Leveraged ETFs are a version of an ETF that gives an enhanced return equal to a leveraged factor. And the leveraged factors tend to be -1x, 2x or 3x up to 5x. If you take, for example, the FTSE 100 and you traded it 3x leveraged product. If the market goes up by 2% in a day, you will get a 6% return. So what that essentially allows you to do is have different strategies in the portfolio, you can enhance return, so you get the same money to gain 3x the exposure or you can use a third of the money to gain the same exposure as if you put a straight delta one trade on to the market.


The advantages are that it trades as a share so you can get very simple access to the stock exchange if you’ve got a brokerage account with any retail broker. So you get very easy access for relatively cheap, they tend to be around 60-80 basis points on an annualized basis, which is 6 or 1% upper year, which means that if you hold it for one day, you’ll pay 365th of that and because it trades as a share, you can also hold it in your equity account, which includes SIPPs and ISAs, which are very straightforward for investors to use.

The market globally is about $70bn in short leveraged ETPs. In Europe, it’s about $10bn, so it’s a relatively small market compared to the overall ETF market which is about $500bn in Europe. But it’s growing at a very rapid pace, in fact it’s growing probably a bit quicker than the overall ETF market. They’re performing pretty well, they do what they say on the tin so if the market goes down, they go down, if the market goes up, they go up.

So obviously, it amplifies the returns to you, you not only get the ability to enhance your returns if you get the trade right, but you also get the ability to lose more money by amplifying the losses if you get the call wrong. So really it all revolves around whether the client gets the trade right or wrong at the end of the day.

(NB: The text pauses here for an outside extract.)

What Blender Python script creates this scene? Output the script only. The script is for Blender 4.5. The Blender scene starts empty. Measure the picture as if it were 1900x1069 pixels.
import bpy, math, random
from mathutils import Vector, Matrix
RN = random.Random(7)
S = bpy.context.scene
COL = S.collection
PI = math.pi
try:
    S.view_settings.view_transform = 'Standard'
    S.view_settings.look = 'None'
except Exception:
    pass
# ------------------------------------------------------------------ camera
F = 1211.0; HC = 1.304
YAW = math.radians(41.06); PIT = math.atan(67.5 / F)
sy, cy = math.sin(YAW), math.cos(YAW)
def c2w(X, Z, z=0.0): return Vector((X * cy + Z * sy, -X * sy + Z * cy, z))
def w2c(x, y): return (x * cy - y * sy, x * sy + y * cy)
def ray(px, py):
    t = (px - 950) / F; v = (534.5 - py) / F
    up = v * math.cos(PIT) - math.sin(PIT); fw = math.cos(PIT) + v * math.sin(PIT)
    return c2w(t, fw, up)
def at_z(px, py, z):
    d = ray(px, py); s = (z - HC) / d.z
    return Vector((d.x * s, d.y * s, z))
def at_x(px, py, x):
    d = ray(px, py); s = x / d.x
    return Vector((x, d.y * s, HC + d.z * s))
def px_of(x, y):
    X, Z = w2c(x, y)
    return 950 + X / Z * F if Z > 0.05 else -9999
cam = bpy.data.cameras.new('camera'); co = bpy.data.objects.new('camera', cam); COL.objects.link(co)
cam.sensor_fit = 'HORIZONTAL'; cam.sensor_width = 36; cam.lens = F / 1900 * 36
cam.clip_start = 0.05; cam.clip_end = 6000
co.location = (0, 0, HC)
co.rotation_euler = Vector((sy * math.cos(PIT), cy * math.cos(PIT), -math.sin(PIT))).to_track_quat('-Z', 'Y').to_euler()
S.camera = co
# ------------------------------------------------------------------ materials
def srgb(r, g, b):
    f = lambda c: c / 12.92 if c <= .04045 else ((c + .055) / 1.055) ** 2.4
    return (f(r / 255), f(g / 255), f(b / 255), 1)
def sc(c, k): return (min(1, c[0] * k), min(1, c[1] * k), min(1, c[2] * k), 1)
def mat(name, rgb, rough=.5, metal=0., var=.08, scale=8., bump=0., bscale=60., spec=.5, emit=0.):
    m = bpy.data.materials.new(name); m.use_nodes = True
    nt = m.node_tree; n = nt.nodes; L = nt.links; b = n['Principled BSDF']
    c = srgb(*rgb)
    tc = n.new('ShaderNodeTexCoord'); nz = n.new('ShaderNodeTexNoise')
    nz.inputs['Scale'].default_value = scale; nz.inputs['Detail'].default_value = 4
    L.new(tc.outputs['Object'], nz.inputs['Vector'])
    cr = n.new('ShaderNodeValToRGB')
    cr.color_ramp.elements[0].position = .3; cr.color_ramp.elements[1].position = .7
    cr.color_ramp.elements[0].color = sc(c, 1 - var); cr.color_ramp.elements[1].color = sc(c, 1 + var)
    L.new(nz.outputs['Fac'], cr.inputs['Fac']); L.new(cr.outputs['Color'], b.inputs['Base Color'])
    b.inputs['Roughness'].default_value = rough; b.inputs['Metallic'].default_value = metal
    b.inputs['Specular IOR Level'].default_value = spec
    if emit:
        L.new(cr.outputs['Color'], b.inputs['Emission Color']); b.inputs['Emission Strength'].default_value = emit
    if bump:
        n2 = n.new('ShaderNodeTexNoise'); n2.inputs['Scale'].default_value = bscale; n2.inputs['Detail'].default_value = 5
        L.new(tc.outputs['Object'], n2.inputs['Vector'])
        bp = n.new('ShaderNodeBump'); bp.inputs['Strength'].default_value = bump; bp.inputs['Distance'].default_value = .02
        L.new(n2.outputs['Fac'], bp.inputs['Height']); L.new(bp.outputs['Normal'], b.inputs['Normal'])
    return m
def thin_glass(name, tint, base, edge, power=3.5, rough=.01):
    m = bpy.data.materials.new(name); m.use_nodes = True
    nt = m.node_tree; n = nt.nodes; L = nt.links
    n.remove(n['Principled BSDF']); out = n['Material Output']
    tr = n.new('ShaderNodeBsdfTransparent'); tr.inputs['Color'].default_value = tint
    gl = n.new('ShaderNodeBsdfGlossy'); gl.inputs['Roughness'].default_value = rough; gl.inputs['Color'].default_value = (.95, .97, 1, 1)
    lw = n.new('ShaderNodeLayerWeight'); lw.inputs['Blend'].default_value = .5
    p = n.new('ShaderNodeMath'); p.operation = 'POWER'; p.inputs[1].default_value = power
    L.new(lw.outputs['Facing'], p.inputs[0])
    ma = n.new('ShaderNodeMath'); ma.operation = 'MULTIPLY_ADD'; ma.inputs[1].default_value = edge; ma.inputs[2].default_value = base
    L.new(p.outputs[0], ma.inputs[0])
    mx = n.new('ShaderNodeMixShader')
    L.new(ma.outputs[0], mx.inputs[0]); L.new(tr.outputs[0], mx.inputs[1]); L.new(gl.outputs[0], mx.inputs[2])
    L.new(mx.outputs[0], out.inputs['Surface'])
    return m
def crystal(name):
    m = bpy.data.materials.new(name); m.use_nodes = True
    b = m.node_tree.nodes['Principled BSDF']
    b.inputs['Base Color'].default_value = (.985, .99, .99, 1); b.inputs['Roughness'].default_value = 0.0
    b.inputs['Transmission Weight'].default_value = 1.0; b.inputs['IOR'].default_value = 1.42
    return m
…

But I think where the growth is really coming is people’s attitude to ETFs generally and seeing them as a great tool to access asset management exposures and given that they’ve not had the ability to leverage those until now, you know people are taking that on board very quickly.

Well, they are much more of a specialized product, so what I would say, is that it’s really important that investors understand what they’re trading before they actually trade it.

So I wouldn’t say it’s for the common and garden investor, certainly for the more sophisticated investor who can understand the returns that they’re getting but also can actually bear the losses that they could potentially get by having the leverage in there.